At the hearing, lawyers representing the JNF announced their agreement to a prior proposal made by the state that the ILA will allocate JNF-controlled land in accordance with the principle of equality, and that in return the State of Israel will compensate the JNF for each plot of land purchased by Arab citizens. However, the JNF and the state also announced that they had not succeeded to come to an agreement over a formula for executing the compensation. After the petitions were filed in 2004, the court gave the JNF and the state a period of time (that has been repeatedly extended) in order to negotiate and find a solution to this matter. However, four years later, these negotiations have stalled.
At the hearing, the Supreme Court decided to give the JNF and the state a further 30 days in which to reach an agreement and inform the court thereof. In case they are unable to come to an agreement, the court will continue to hear the case.
Adalah Attorney Suhad Bishara argued at the hearing that the principle issue of the petition is that the ILA, as a state entity, must allocate land in accordance with the principle of equality and that Arab citizens of the state must be able to fully exercise their right to land. By marketing JNF-controlled land only to Jews, the ILA participates in perpetuating illegal discrimination against Arab citizens of Israel.

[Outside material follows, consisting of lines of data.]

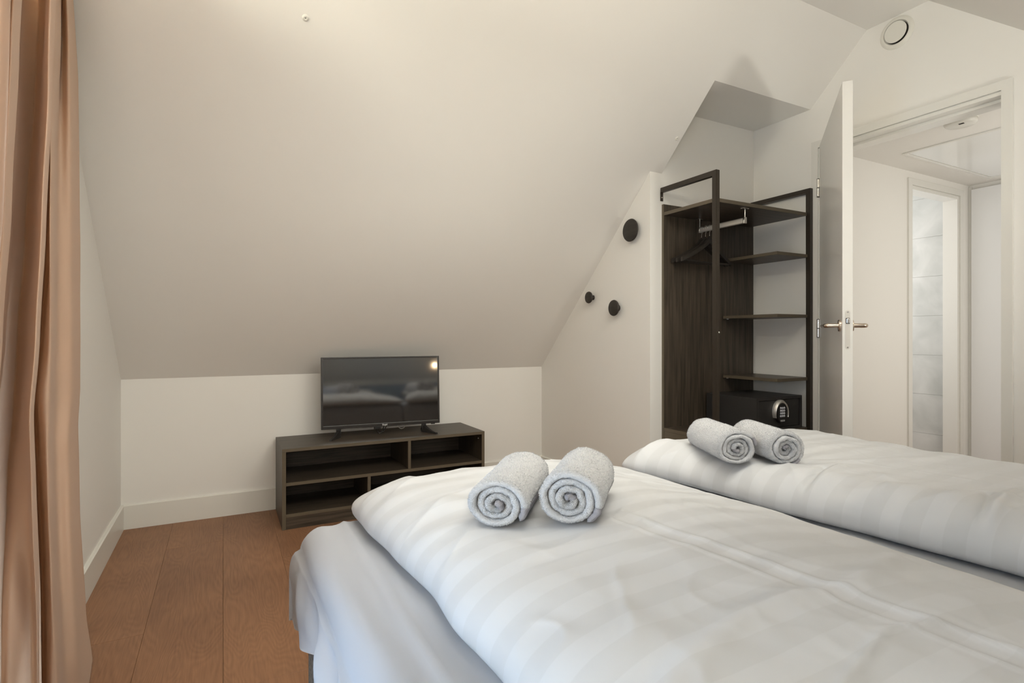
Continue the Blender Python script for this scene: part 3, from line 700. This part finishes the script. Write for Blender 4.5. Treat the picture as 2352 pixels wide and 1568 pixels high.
# ------------------------------------------------------------------ beds
BZ = 0.585
YHEAD = -0.56; YFOOT = 1.47
def smooth_box(bm, x0, x1, y0, y1, z0, z1, r): box(bm, x0, x1, y0, y1, z0, z1, r, 5)
beds = [(.175, 1.180, 'near'), (1.192, 2.12, 'far')]
for i, (bx0_, bx1_, w_) in enumerate(beds):
    lb = ['blue-grey upholstered bed nearest the camera, with sheet corner showing its base', 'blue-grey upholstered bed nearest the doorway, mostly hidden under white bedding'][i]
    bd = root('bed', ((bx0_ + bx1_) / 2, .45, 0), lb, 'bed', 'twin upholstered beds pushed together')
    bm = B(); smooth_box(bm, bx0_ + .012, bx1_ - .012, YHEAD, YFOOT - .02, .07, .345, .018); obj('bed_base', bm, M_base_fab, bd, smooth=True)
    bm = B(); smooth_box(bm, bx0_ + .01, bx1_ - .01, YHEAD, YFOOT - .012, .347, BZ - .006, .04); obj('mattress', bm, M_sheet, bd, smooth=True)
    for (lx, ly) in ((bx0_ + .08, YHEAD + .08), (bx1_ - .08, YHEAD + .08), (bx0_ + .08, YFOOT - .1), (bx1_ - .08, YFOOT - .1)):
        obj('leg', lathe(B(), [(0, .07), (.025, .07), (.02, 0), (0, 0)], Matrix.Translation((lx, ly, 0)), 20), M_black, bd, smooth=True)
hb = obj('headboard', box(B(), .12, 2.2, YR + .003, YHEAD - .002, .05, .80, .012, 3), M_base_fab, loc=(1.1, YR + .03, .05), label='blue-grey upholstered headboard behind both beds', cat='headboard')
# fitted sheets draped over the mattresses
def sheet(name, x0, x1, drape_l, drape_r, lb):
    """closed-over sheet: top plane with rounded border and hanging sides"""
    o = root(name, ((x0 + x1) / 2, .5, BZ), lb, 'bed sheet', 'white sheets over the mattresses')
    y1 = YFOOT; bm = B(); rows = []; big = x0 < .5
    ny = 150
    def side(y, s):                  # profile points going from the middle of the top outwards and down
        pts = []
        xe = x0 if s < 0 else x1
        near_corner = exp(-((y1 - y) / .14) ** 2)
        pts.append(((x0 + x1) / 2, BZ)); pts.append(((x0 + x1) / 2 * .5 + xe * .5, BZ))
        for k in range(18):
            u_ = k / 18; xx = xe - s * (.21 - .16 * u_)
            w_ = (.0055 * nz(xx * 30 + y * 1.5, y * 3.0, 5) + .004 * exp(-((xx - x0 - .105 - .02 * nz(y * 2, 0, 3)) / .007) ** 2)) * sm(0, .25, u_) if (s < 0 and big) else 0
            pts.append((xx, BZ + w_))
        for k in range(9):
            a = k / 8 * pi / 2; w_ = .0060 * nz((xe - s * .05) * 30 + y * 1.5 - k * .22, y * 3.0, 5) if (s < 0 and big) else 0
            pts.append((xe - s * .05 + s * (.05 + w_) * sin(a), BZ - .05 + (.05 + w_) * cos(a)))
        dr_ = drape_l if s < 0 else drape_r
        hem = dr_(y)
        for k in range(1, 22):
            t = k / 21; z = BZ - .05 + (hem - BZ + .05) * t
            amp = .030 * sm(-.1, .6, t) if (s < 0 and big) else .001
            fold = amp * (.45 * sin(y * 24 + 1.6 * sin(y * 7) + t * 4.0) + .55 * nz(y * 11 + t * 2.2, t * 1.2, 7)) + (.014 * sin(pi * min(1, t * 1.15)) * near_corner if (s < 0 and big) else 0)
            pts.append((xe + s * ((.006 + .014 * t if big else .0) + fold) if s < 0 else xe + .003, z))
        return pts
    for k in range(ny + 1):
        y = YHEAD + (y1 - YHEAD - .05) * k / ny
        Lp = side(y, -1)[::-1]; Rp = side(y, 1)[1:]
        rows.append([(a, y, z + .0012 * nz(a * 8, y * 8, 2)) for a, z in Lp + Rp])
    base = rows[-1]
    # wrap over the foot end
    zl = [p[2] for p in base]
    for k in range(1, 9):
        a = k / 8 * pi / 2
        rows.append([(p[0], y1 - .05 + .05 * sin(a), p[2] - (.05 - .05 * cos(a)) * sm(.50, BZ - .01, p[2])) for p in base])
    last = rows[-1]
    for k in range(1, 16):
        t = k / 15
        rows.append([(p[0], y1 + .006 + .008 * sin(p[0] * 22) * t + .010 * nz(p[0] * 6, t, 4) * t + (.02 * t * (1 if j < 12 else 0)) * 0, p[2] + (.345 - p[2]) * t if p[2] > .345 else p[2]) for j, p in enumerate(last)])
    grid(bm, rows)
    bmesh.ops.solidify(bm, geom=bm.faces[:], thickness=.0015)
    obj('sheet_cloth', bm, M_sheet, o, smooth=True, angle=2.5)
    return o
sheet('bed_sheet', .168, 1.178, lambda y: .340 + .33 * min(.45, max(0, 1.45 - y)), lambda y: .50, 'white sheet hanging in folds over the near bed, left side and foot')
sheet('bed_sheet', 1.190, 2.135, lambda y: .50, lambda y: .33, 'white sheet on the far bed, showing as a strip between the two duvets')

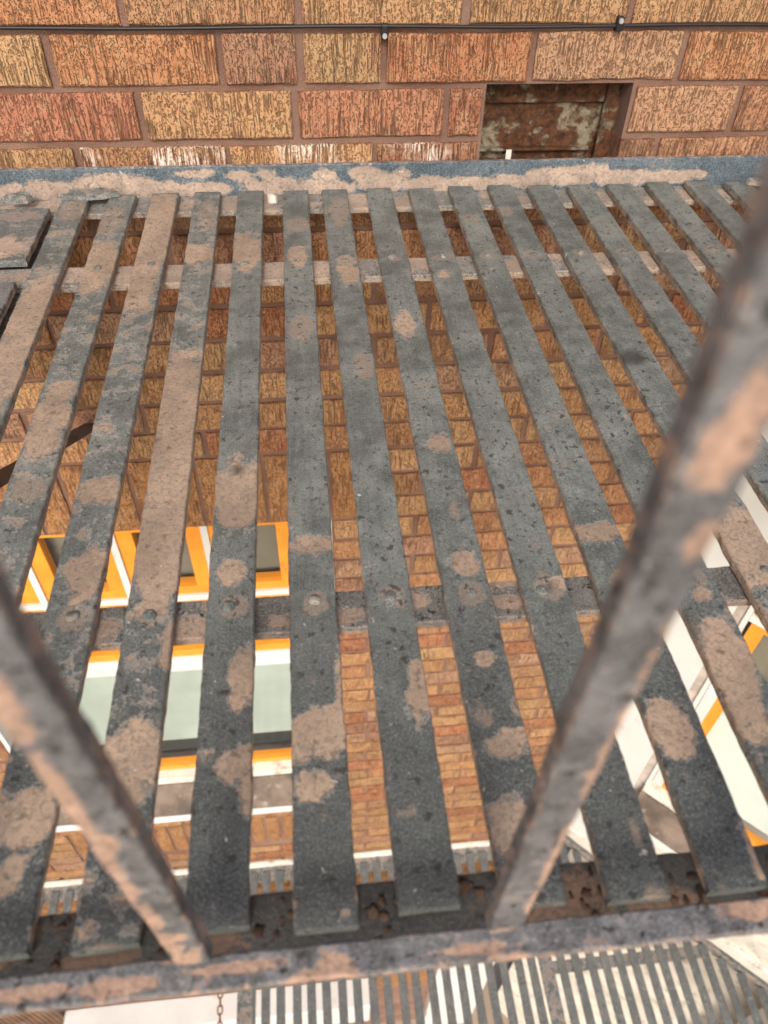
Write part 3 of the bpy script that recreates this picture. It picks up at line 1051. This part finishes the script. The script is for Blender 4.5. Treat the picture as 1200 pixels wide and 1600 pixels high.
# upright leg of the wall angle, swept so that its worn face carries patches
ANG = [(0.05, .018, .05, .010), (0.10, .003, .06, .014), (-.05, .004, .07, .016), (-.2, .006, .08, .016), (0.165, .026, .03, .006), (0.225, .022, .02, .006), (0.26, .024, .018, .005), (0.27, .006, .05, .012),
       (0.31, .004, .04, .012), (0.345, .020, .018, .008), (0.40, .022, .022, .010), (0.43, .008, .04, .014), (0.455, .020, .014, .009), (0.50, .004, .05, .012), (0.56, .004, .06, .010), (0.63, .006, .06, .010),
       (0.70, .012, .06, .014), (0.735, .020, .03, .010), (0.79, .008, .06, .012), (0.86, .008, .05, .010), (0.90, .012, .02, .006), (0.36, .003, .03, .01), (0.17, .004, .05, .01)]
pp = [(b - 0.012, a + 0.30, ry, rx, 1) for (a, b, rx, ry) in ANG]
me = bar_mesh('wall_angle', 1.6, 0.0475, 0.007, pp, base=-0.7, seg=0.005, seed=50, axis='x', nw=12)
o = link('wall_angle', me, MANG, plat)
o.location = Vector((-0.30, WY - 0.0105, 0.0065)) - plat.location
o.rotation_euler = (R(90), 0, 0)
# front angle: flat leg under the slat ends, leg hanging down
fp = [(rp.uniform(-.2, 1.2), -0.222 + rp.uniform(-.02, .015), rp.uniform(.008, .022), rp.uniform(.006, .013), 1) for _ in range(22)] + [(0.43, -0.225, 0.035, 0.02, 1), (0.02, -0.22, .05, .03, 1), (0.12, -.21, .02, .02, 1)]
longbar('front_angle', MFRONT, -0.30, 1.25, -0.2195, 0.036, 0.008, ZB, fp, -0.75, 43)
boxpart('front_leg', MFRONT, plat, -0.30, 1.25, -0.2372, -0.231, -0.036, ZB - 0.0085, 0.001)
# caked dirt between the slat ends
bm = bmesh.new()
rg = random.Random(11)
for k in range(-1, 20):
    for q in range(7):
        cx, cy = k * PITCH + PITCH / 2 + rg.uniform(-.013, .013), -0.2195 + rg.uniform(-.014, .014)
        rx, ry, hz = rg.uniform(.001, .004), rg.uniform(.001, .004), rg.uniform(.0006, .0016)
        r = bmesh.ops.create_icosphere(bm, subdivisions=2, radius=1)
        o1 = Vector((rg.uniform(0, 50), 3, 7))
        for v in r['verts']:
            w = 1 + 0.8 * mnoise.noise(v.co * 1.7 + o1)
            v.co = Vector((cx + v.co.x * rx * w, cy + v.co.y * ry * w, ZB + v.co.z * hz * w))
o = part('caked_dirt', bm, MDIRT, plat, True)
o['kind'] = 'stuff'
# channel along the left end
me = bar_mesh('end_channel', 0.9, 0.17, 0.042, [(0.0, .85, .08, .06, .8), (0.03, .6, .05, .05, .8), (-.02, .4, .06, .08, .8)], base=-0.4, seed=60, nw=14)
o = link('end_channel', me, MFLAKE, plat)
o.location = Vector((-0.115, -0.198, ZB - 0.0098)) - plat.location
for (ya, yb, sd) in ((0.556, 0.70, 61), (-0.15, 0.50, 62)):
    me = bar_mesh('end_plate', yb - ya, 0.13, 0.0095, [(0.02, .03, .05, .03, .8), (0.03, .12, .04, .02, .7)], base=-0.35, seed=sd, nw=14, rough_ends=.004)
    o = link('end_plate', me, MFLAKE, plat)
    o.location = Vector((-0.0955, ya, 0.0003)) - plat.location
# railing
RY = -0.2535
rail_p = [(rp.uniform(-.3, 1.2), RY + rp.uniform(-.012, .012), rp.uniform(.008, .03), rp.uniform(.002, .005), 1) for _ in range(34)]
longbar('bottom_rail', MRAIL, -0.30, 1.25, RY, 0.0160, 0.0065, 0.042, rail_p, -0.38, 44, 0.004)
longbar('top_rail', MRAIL, -0.30, 1.25, RY, 0.04, 0.010, 1.0, (), -0.3, 45, 0.02)


def baluster(xc, lean, patches, seed, faces):
    """square bar; built lying along y with its top face as street face, then stood up"""
    L = 0.947
    me = bar_mesh('baluster', L, 0.0172, 0.0100, patches, base=-0.5, seg=0.006, seed=seed, nw=6, side=faces, round_=0.0009, edge_w=0.003)
    o = link('baluster', me, MRAIL, plat)
    o.matrix_basis = Matrix.Translation(Vector((xc, -0.250, 0.0423)) - plat.location) @ Matrix.Rotation(lean, 4, 'Y') @ Matrix.Rotation(R(90), 4, 'X')
    return o


BL = [(-0.003, 0.010, .008, .010, 1), (-0.004, .032, .005, .012, 1), (-0.006, .07, .004, .03, 1), (-0.0065, .12, .0035, .04, 1), (0.002, .02, .004, .004, .8), (-0.006, .19, .004, .04, 1), (-0.005, .25, .005, .03, 1), (0.0, .045, .004, .006, .9), (-.002, .155, .003, .01, .9)]
BR = [(0.001, 0.003, .010, .004, 1), (0.0072, .10, .002, .04, 1), (0.0072, .05, .002, .02, .8), (0.0012, .326, .0052, .0175, 1.2), (0.0052, .295, .0035, .0075, 1.2), (0.005, .362, .004, .013, 1.2), (0.0075, .19, .0018, .03, 1), (0.007, .245, .002, .02, 1), (-0.004, .40, .005, .02, 1)]
baluster(0.2365, R(-1.5), BL, 71, 0.2)
baluster(0.3900, R(0.45), BR, 72, 0.12)
for i, xx in enumerate((-0.215, -0.065, 0.086, 0.542, 0.692, 0.843, 0.994, 1.145)):
    baluster(xx, R(0.3 * (-1) ** i), [(0.0, .1 + .07 * i, .01, .03, 1)], 80 + i, 0.15)
# brace below, left
bm = bmesh.new()
A, B = Vector((-0.088, 0.77, -0.43)), Vector((-0.086, 0.385, -0.203))
B2 = A + (B - A) * 2.2
d = (B2 - A).normalized()
s1 = d.cross(Vector((0, 0, 1))).normalized()
s2 = d.cross(s1).normalized()
vv = []
for P in (A, B2):
    for (u, v) in ((-1, -1), (1, -1), (1, 1), (-1, 1)):
        vv.append(bm.verts.new(P + s1 * u * 0.014 + s2 * v * 0.004))
for i in range(4):
    bm.faces.new((vv[i], vv[(i + 1) % 4], vv[4 + (i + 1) % 4], vv[4 + i]))
bm.faces.new(vv[:4][::-1])
bm.faces.new(vv[4:])
bmesh.ops.recalc_face_normals(bm, faces=bm.faces)
part('diagonal_brace', bm, MBRACE, plat)


# loose flakes and plates of old paint lying on the ledge
def flake(name, label, cat, loc, sx, sy, h, seed, mat=MFLAKE, n=9):
    rr = random.Random(seed)
    bm = bmesh.new()
    top, bot = [], []
    for i in range(n):
        an = 2 * math.pi * i / n + rr.uniform(-.2, .2)
        q = rr.uniform(0.75, 1.1)
        top.append(bm.verts.new((sx * math.cos(an) * q * .93, sy * math.sin(an) * q * .93, h + rr.uniform(-.2, .4) * h)))
        bot.append(bm.verts.new((sx * math.cos(an) * q, sy * math.sin(an) * q, 0)))
    bm.faces.new(bot[::-1])
    c = bm.verts.new((0, 0, h * 1.3))
    for i in range(n):
        j = (i + 1) % n
        bm.faces.new((bot[i], bot[j], top[j], top[i]))
        bm.faces.new((top[i], top[j], c))
    me = bpy.data.meshes.new(name)
    bm.to_mesh(me)
    bm.free()
    for nm, val in (('primer', -0.15), ('edge', 0.2)):
        at = me.attributes.new(nm, 'FLOAT', 'POINT')
        at.data.foreach_set('value', [val] * len(me.vertices))
    o = link(name, me, mat)
    o.location = loc
    tag(o, label, cat)
    return o


flake('paint_scab', 'thick flat scab of old grey paint lying across the leftmost slat ends', 'paint flake', (0.018, 0.733, 0.0012), 0.042, 0.017, 0.005, 1, n=13)
flake('paint_scab', 'small grey lump of old paint on the ledge at the left edge', 'paint flake', (-0.075, 0.722, 0.0012), 0.018, 0.012, 0.008, 2)
flake('paint_scab', 'flat grey scab of paint on the ledge at the far right slats', 'paint flake', (1.02, 0.725, 0.0012), 0.05, 0.018, 0.006, 5, n=13)
flake('paint_chip', 'pale upright chip of paint on the ledge between two slats', 'paint flake', (0.269, 0.728, ZB + 0.0005), 0.008, 0.007, 0.009, 3, MWHITED, 7)

# ================================================================== cable and its clips
cz = 0.1965
crv = bpy.data.curves.new('cable', 'CURVE')
crv.dimensions = '3D'
crv.bevel_depth = 0.0023
crv.bevel_resolution = 3
sp = crv.splines.new('NURBS')
pts = [(-1.2 + 0.1 * i, WY - 0.0035 + rng.uniform(-.0006, .0006), cz + 0.0012 * math.sin(i * 1.3) + 0.0015 * i / 20) for i in range(26)]
sp.points.add(len(pts) - 1)
for p, c in zip(sp.points, pts):
    p.co = (*c, 1)
sp.use_endpoint_u = True
tmp = bpy.data.objects.new('tmp', crv)
COL.objects.link(tmp)
dg = bpy.context.evaluated_depsgraph_get()
cme = bpy.data.meshes.new_from_object(tmp.evaluated_get(dg))
bpy.data.objects.remove(tmp)
cme.materials.clear()
cab = link('cable', cme, MCABLE)
tag(cab, 'thin black cable clipped along a mortar joint of the brick wall', 'cable')
for (cx, lab) in ((0.428, 'black cable clip with screw near the middle of the wall'), (0.737, 'black cable clip with screw above the hole in the bricks')):
    c = thing('cable_clip', lab, 'cable clip', (cx, WY - 0.003, cz), 'cable clips along the wall')
    dz = -0.008 if cx < 0.6 else 0.008
    bm = bmesh.new()
    bm_box(bm, cx - 0.0045, cx + 0.0045, WY - 0.0085, WY + 0.004, cz - 0.0045 + min(dz, 0), cz + 0.0045 + max(dz, 0), 0.0015)
    part('clip_body', bm, MCABLE, c)
    bm = bmesh.new()
    bmesh.ops.create_cone(bm, cap_ends=True, segments=16, radius1=0.0034, radius2=0.003, depth=0.002, matrix=Matrix.Translation((cx, WY - 0.0095, cz + dz)) @ Matrix.Rotation(R(90), 4, 'X'))
    s = part('screw', bm, MSCREW, c)
    bm = bmesh.new()
    bm_box(bm, cx - 0.0026, cx + 0.0026, WY - 0.0108, WY - 0.0102, cz + dz - 0.0005, cz + dz + 0.0005)
    bm_box(bm, cx - 0.0005, cx + 0.0005, WY - 0.0111, WY - 0.0102, cz + dz - 0.0026, cz + dz + 0.0026)
    part('screw_slot', bm, MDARK, s)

Attorney Bishara also emphasized that even if these negotiations result in the JNF’s consenting to the proposal of the AG, this agreement would create a new problem in that the State of Israel would compensate the JNF each time it sold land to an Arab citizens, which in practice amounts to rewarding it for discrimination. It should also be stressed that a large part of the land under control of the JNF was awarded to it by the state during the 1950s, much of it confiscated from Palestinian refugees.